Before purchasing the tablet I’m now using to publish this very post, I poured over tech websites, read reviews, balanced my needs and desired features and decided by my very own little self exactly which gadget was right for me. And yes, I’m quite pleased with my decision. Even the purchase of this tablet had people requesting for me to post a review. Why and how did I suddenly become authoritative on these types of matters?

Don’t get me wrong, I’m not complaining….just flattered and slightly mystified at my own transformation. Ask my ex, he’ll tell you about every little fight we had about upgrading his phone. I never could understand why he had to have a new one when his old one still worked just fine. But, oh, do I get it now. When the iPad was announced I found the entire idea of tablet computing outrageous and unnecessary. Then again, ever a science fiction geek I probably should have realized my inner geek would eventually override it all. How could I resist a device so like the ones used by Wesley Crusher and Geordi La Forge in Star Trek?

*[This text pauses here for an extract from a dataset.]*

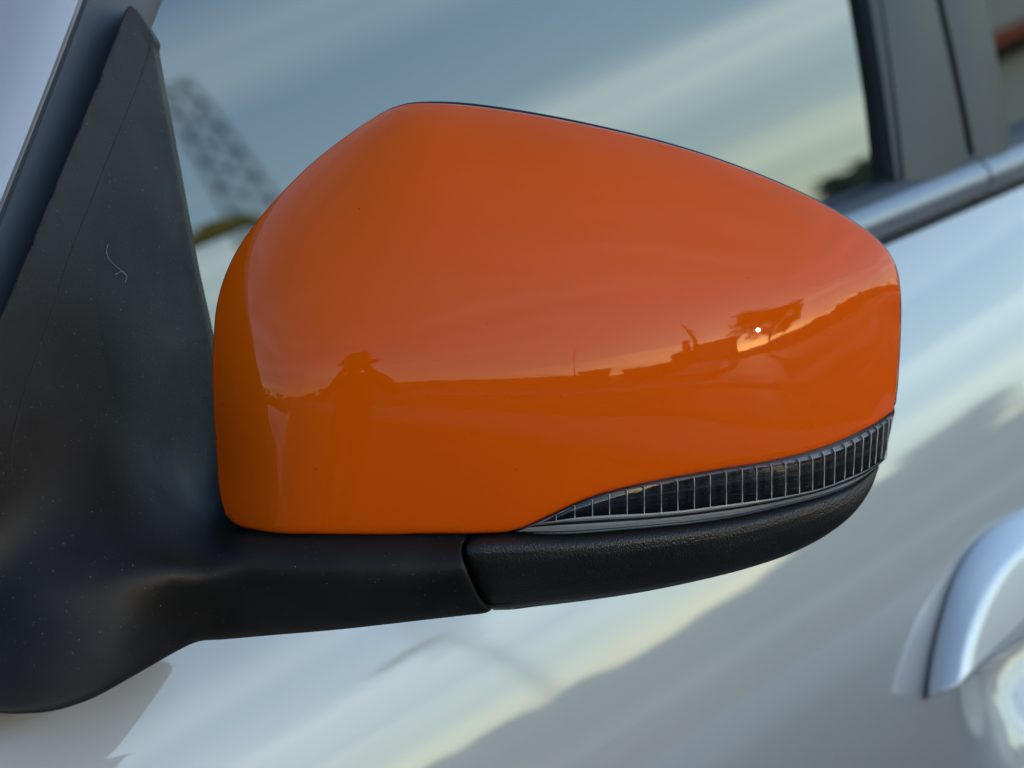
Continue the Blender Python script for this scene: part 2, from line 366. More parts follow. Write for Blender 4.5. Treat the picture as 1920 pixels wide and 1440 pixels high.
CAPC = np.array([[-22235,-23280,-24440,-21427,-21153,-26300,-26526,-30229,-30217,-33995,-35261],[-21200,-21424,-22729,-19579,-18861,-22201,-23554,-27909,-28889,-33687,-35660],[-17446,-17450,-16447,-12601,-11778,-15330,-18226,-23608,-26118,-33245,-36485],[-12128,-11268,-9112,-4488,-3711,-6877,-11555,-16884,-21635,-32140,-36968],[-10617,-9031,-5202,-1351,1848,-2837,-7791,-11391,-20969,-34319,-39742],[-12828,-10840,-6886,-2176,1429,-1435,-4977,-11537,-25329,-37919,-43467],[-17395,-15569,-11443,-6266,-2566,-4399,-9762,-16696,-29036,-41851,-47747],[-25570,-23705,-19935,-15133,-11691,-12513,-17584,-26142,-40068,-51987,-57562],[-38990,-37464,-34109,-30041,-26666,-26548,-32451,-41204,-53415,-63057,-67736],[-54727,-53312,-50264,-46770,-44835,-44014,-46865,-55118,-66006,-73605,-77349],[-68549,-67579,-65389,-62830,-61850,-61620,-62705,-66665,-75175,-80305,-82961],[-83538,-82857,-81429,-79801,-79706,-79710,-80821,-81691,-86142,-88472,-90179],[-91486,-91237,-90647,-90040,-90848,-91249,-92460,-91623,-93387,-92521,-92987],[-94716,-94617,-94517,-94294,-95594,-96250,-97549,-96191,-97000,-94931,-94929]])*1e-6
def cap_w(s, t): return np.einsum('...i,...j,ij->...', basis(KS, s), basis(KT, t), CAPC)
_S, _T = np.meshgrid(np.linspace(0, 1, 121), np.linspace(0, 1, 81)); _XY = CAPXY(_S, _T)
def cap_st(px, py):
    """surface parameters of the mirror head under photo points"""
    px, py = np.ravel(px).astype(float), np.ravel(py).astype(float); s = np.zeros(len(px)); t = np.zeros(len(px)); e = 1e-3
    for k in range(len(px)):
        i = ((_XY[..., 0]-px[k])**2+(_XY[..., 1]-py[k])**2).argmin(); s[k], t[k] = _S.flat[i], _T.flat[i]
    for _ in range(12):
        p = CAPXY(s, t); s0, s1 = np.clip(s-e, 0, 1), np.clip(s+e, 0, 1); t0, t1 = np.clip(t-e, 0, 1), np.clip(t+e, 0, 1)
        a = (CAPXY(s1, t)-CAPXY(s0, t))/(s1-s0)[:, None]; b = (CAPXY(s, t1)-CAPXY(s, t0))/(t1-t0)[:, None]
        rx_, ry_ = px-p[:, 0], py-p[:, 1]; det = a[:, 0]*b[:, 1]-a[:, 1]*b[:, 0]
        s = np.clip(s+(b[:, 1]*rx_-b[:, 0]*ry_)/det, 0, 1); t = np.clip(t+(-a[:, 1]*rx_+a[:, 0]*ry_)/det, 0, 1)
    return s, t
def WS(px, py):
    s, t = cap_st(px, py); return cap_w(s, t).reshape(np.shape(px))

# orange cap: trimmed along its lower edge where the indicator starts
EDGE = [(400,940),(424,968),(445,985),(490,996),(560,1002),(700,1003),(850,1001),(930,1000),(963,996),(985,988),(1042,963),(1102,935),(1167,916),(1245,899),(1346,881),(1444,865),(1533,842),(1590,820),(1639,795),(1674,771),(1700,750)]
EDG = spl(EDGE, 600)
ns, ntt = 190, 120
sv = 0.5-0.5*np.cos(np.linspace(0, math.pi, ns)); sv = 0.5*sv+0.5*np.linspace(0, 1, ns)
tq = np.linspace(0, 1, 500); t0 = np.zeros(ns)
for k, s in enumerate(sv):
    q = CAPXY(np.full(500, s), tq); ok = q[:, 1] <= np.interp(q[:, 0], EDG[:, 0], EDG[:, 1])
    t0[k] = tq[ok.argmax()] if ok.any() else 0
t0[:int(ns*.02)] = 0
t0 = np.convolve(np.pad(t0, 2, 'edge'), np.ones(5)/5, 'valid')
tau = 0.5-0.5*np.cos(np.linspace(0, math.pi, ntt)); tau = .5*tau+.5*np.linspace(0, 1, ntt)
Sg = np.repeat(sv[None], ntt, 0); Tg = t0[None]+(1-t0[None])*tau[:, None]
q = CAPXY(Sg, Tg); wq = cap_w(Sg, Tg)
roll = 0.0013*(1-np.sqrt(1-np.clip(1-np.minimum(1, (tau*260)[:, None]/6), 0, 1)**2))          # eased lower lip
CAPG = pt(q[..., 0], q[..., 1], wq-roll)
grid_obj('mirror_cap', CAPG, M_ORANGE, mirror, rim=0.012, taper=0.05, soft=True)

# black housing behind the cap: shows as a thin rim over the top and the outer end
per = [(i, 0) for i in range(ntt)] + [(ntt-1, j) for j in range(1, ns)] + [(i, ns-1) for i in range(ntt-2, -1, -1)] + [(0, j) for j in range(ns-2, 0, -1)]
pq = np.array([q[i, j] for i, j in per]); pw = np.array([wq[i, j] for i, j in per]); cen = np.array([1030., 640.])
tan_ = np.roll(pq, -3, 0)-np.roll(pq, 3, 0); nrm = np.stack([tan_[:, 1], -tan_[:, 0]], -1); nrm /= np.maximum(np.linalg.norm(nrm, axis=1), 1e-6)[:, None]
nrm *= np.sign(((pq-cen)*nrm).sum(1))[:, None]
amt = np.where(nrm[:, 1] < -0.25, np.interp(pq[:, 0], [640, 700, 760, 870, 1000, 1300, 1560, 1690], [-5, 0.5, 1.6, 4.8, 4.6, 3.2, 2.2, 1.8]), -7.0)
amt = np.where((nrm[:, 0] > 0.55) & (pq[:, 1] < 700), 1.8, amt); amt = np.where((nrm[:, 0] > 0.55) & (pq[:, 1] >= 700), 3.0, amt)
amt = np.where(nrm[:, 1] > 0.2, -6.0, amt)
amt = np.convolve(np.pad(amt, 6, 'wrap'), np.ones(13)/13, 'valid')
rr = []
for dep, da, sc in ((0.0016, -9, 1), (0.0018, -1.2, 1), (0.0032, 0, 1), (0.012, -3, 1), (0.030, -16, 1), (0.034, -30, 1), (0.030, -44, 1)):
    e = pq+nrm*(amt+da)[:, None]; rr.append(pt(e[:, 0], e[:, 1], pw-dep))
n = len(per); V = [v for r in rr for v in r]; F = grid_faces(len(rr), n, 0, True)
mesh_obj('mirror_housing', V, F, M_GLOSS, mirror)
V = list(rr[-1])+[np.mean(rr[-1], 0)]; F = [(j, (j+1) % n, n) for j in range(n)]
mesh_obj('mirror_glass', V, F, M_MIRROR, mirror)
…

My entire goal with this blog was too force myself to learn about gadgets, websites, blogging and technology so that I would know how to present it all to my children. I need to be “in the know” if I ever want a smidgeon of a chance at being able to use the technology to assist with parenting rather than be intimidated by flashing lights and unknown social networks. Looks like it might be working….if only a little bit.